Tesla shares originally rose 11% on the day of his original tweet, but they never reached the predicted USD 420 mark, hitting a high of USD 387.46 that day.

And they quickly plummeted significantly below their pre-tweet price of USD 344, reaching USD 263.24 a month later when it became evident that the money was not secure, triggering the shareholder complaint, which is only now nearing trial after more than four years, according to CNN.

The Securities and Exchange Commission, the federal agency responsible with protecting investors by compelling CEOs to tell the truth, also filed a legal claim in response to Musk’s tweet. It originally attempted to remove him from his role as CEO of Tesla.

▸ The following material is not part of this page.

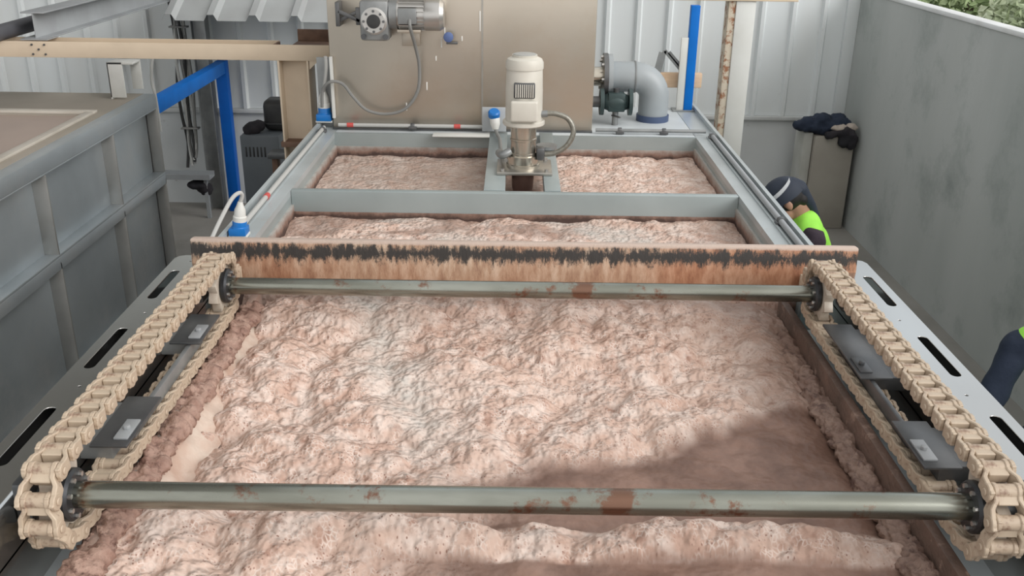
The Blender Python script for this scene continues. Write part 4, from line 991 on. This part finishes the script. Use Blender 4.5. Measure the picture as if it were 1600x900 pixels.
# worker bent over behind the right rim, facing the tank
J = dict(head=(1.40, 4.71, 1.49), face=(-.80, .05, -.58), hup=(-.35, 0, .9), neck=(1.52, 4.74, 1.375), pelvis=(1.60, 4.86, .90),
         shL=(1.535, 4.57, 1.31), elL=(1.47, 4.50, 1.06), wrL=(1.385, 4.56, .86), hdL=(-.25, .2, -.9),
         shR=(1.55, 4.92, 1.31), elR=(1.49, 4.99, 1.06), wrR=(1.385, 4.95, .86), hdR=(-.25, -.2, -.9),
         hpL=(1.60, 4.77, .88), knL=(1.54, 4.73, .47), anL=(1.62, 4.73, .08), toeL=(-1, 0, 0),
         hpR=(1.60, 4.95, .88), knR=(1.55, 4.98, .47), anR=(1.64, 5.0, .08), toeR=(-1, 0, 0))
person('worker in dark cap and fluorescent green vest stooping behind the right tank rim', (1.6, 4.85, 0), J, M_purple, M_vest, True, 'flap')
# second worker at the right edge of the frame
J = dict(head=(2.20, 3.30, 1.55), face=(.65, .75, -.1), hup=(0, 0, 1), neck=(2.11, 3.28, 1.40), pelvis=(2.28, 3.22, .92),
         shL=(1.95, 3.30, 1.335), elL=(1.835, 3.22, 1.08), wrL=(2.04, 3.06, .96), hdL=(.8, -.3, -.2),
         shR=(2.24, 3.16, 1.34), elR=(2.36, 3.12, 1.08), wrR=(2.46, 3.30, .98), hdR=(.6, .7, 0),
         hpL=(2.14, 3.29, .90), knL=(2.12, 3.33, .48), anL=(2.10, 3.30, .08), toeL=(.65, .75, 0),
         hpR=(2.30, 3.14, .90), knR=(2.30, 3.18, .48), anR=(2.29, 3.14, .08), toeR=(.65, .75, 0))
person('worker in navy shirt standing at the right picture edge beyond the slotted plate', (2.18, 3.22, 0), J, M_navycloth, M_vest, True, None)

# ------------------------------------------------------------------ greenery beyond the concrete wall
def bush(c, r, n, m, label, seed):
    rnd = random.Random(seed); t = thing('bush', label, 'bush', (c[0], c[1], c[2] - r[2]), 'bushes beyond the concrete wall')
    mb = MB(); bm = mb.bm
    for i in range(n):
        while True:
            d = Vector((rnd.uniform(-1, 1), rnd.uniform(-1, 1), rnd.uniform(-1, 1)))
            if .15 < d.length < 1: break
        d = d.normalized() * (d.length ** .35)
        p = Vector((c[0] + d.x * r[0], c[1] + d.y * r[1], c[2] + d.z * r[2])) + Vector((rnd.gauss(0, .05), rnd.gauss(0, .05), rnd.gauss(0, .05)))
        q = Vector((rnd.gauss(0, 1), rnd.gauss(0, 1), rnd.gauss(0, .6))).normalized(); s = q.orthogonal().normalized(); L = rnd.uniform(.05, .11); w = L * .35
        up = q.cross(s) * .012
        v = [bm.verts.new(p - q * L / 2), bm.verts.new(p + s * w + up), bm.verts.new(p + q * L / 2), bm.verts.new(p - s * w + up)]
        bm.faces.new((v[0], v[1], v[2])); bm.faces.new((v[0], v[2], v[3]))
    org = ORG[t.name]
    o = mb.build('foliage', m, t, smooth=False)
    mb = MB()
    for k in range(4):
        a = rnd.uniform(0, 6.28); mb.tube([(c[0], c[1], c[2] - r[2] - .5), (c[0] + .1 * cos(a), c[1] + .1 * sin(a), c[2] - r[2] * .4), (c[0] + .5 * r[0] * cos(a), c[1] + .5 * r[1] * sin(a), c[2] + r[2] * .4)], .02, 6, 3)
    mb.build('stem', M_twig, t)
    return t
bl = ['pale green bush showing over the concrete wall in the top right corner', 'yellowish green bush left of the pale corner bush, above the wall coping', 'taller bush standing behind the two bushes at the concrete wall']
for i, (c, r, n, m) in enumerate((((4.75, 8.3, 1.75), (.75, .85, .62), 6500, M_leaf2), ((5.0, 10.1, 1.75), (.8, .85, .62), 6500, M_leaf), ((6.7, 11.2, 1.9), (1.1, 1.3, .8), 5000, M_leaf2))):
    bush(c, r, n, m, bl[i], 20 + i)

It eventually reached a settlement with Musk in which he and Tesla each agreed to pay USD 20 million in fines, and Musk gave up his title as chairman of the company but retained the CEO title. It also required that any tweet he sent out with material information about Tesla be reviewed in advance by other company executives.

Musk later said he only agreed to the settlement because continuing to fight would have resulted in banks cutting off the funding that Tesla needed to survive, which was then losing money and facing a cash crunch. In comments at a TED conference last year he compared the negotiations with the SEC as comparable to someone pointing a gun to his child’s head.

But despite his claims to have funding secured, Federal Judge Edward Chen, who is hearing the case that starts Tuesday, said in a ruling last April that “no reasonable jury could find Musk’s tweets on August 7, 2018, accurate or not misleading” and rejected Musk and other defendants’ request to have the case dismissed before trial, reported CNN.

Last week Chen also ruled against a motion by Musk and other defendants to have the case moved to Texas, where Tesla’s headquarters are now based, rather than in San Francisco.

They had argued that media attention about Musk and his purchase of Twitter made it impossible to find an unbiased jury in the San Francisco Bay area, particularly its coverage of his layoffs at Twitter since completing the purchase, and his views on allowing tweets which might have previously been banned for spreading misinformation.

This is only the most recent legal case concerning Musk. According to CNN, he is still awaiting a ruling in a bench trial in a separate shareholder action heard in Delaware state court contesting the remuneration package he received from Tesla, which made him the richest person on the globe until the company’s stock price fell recently.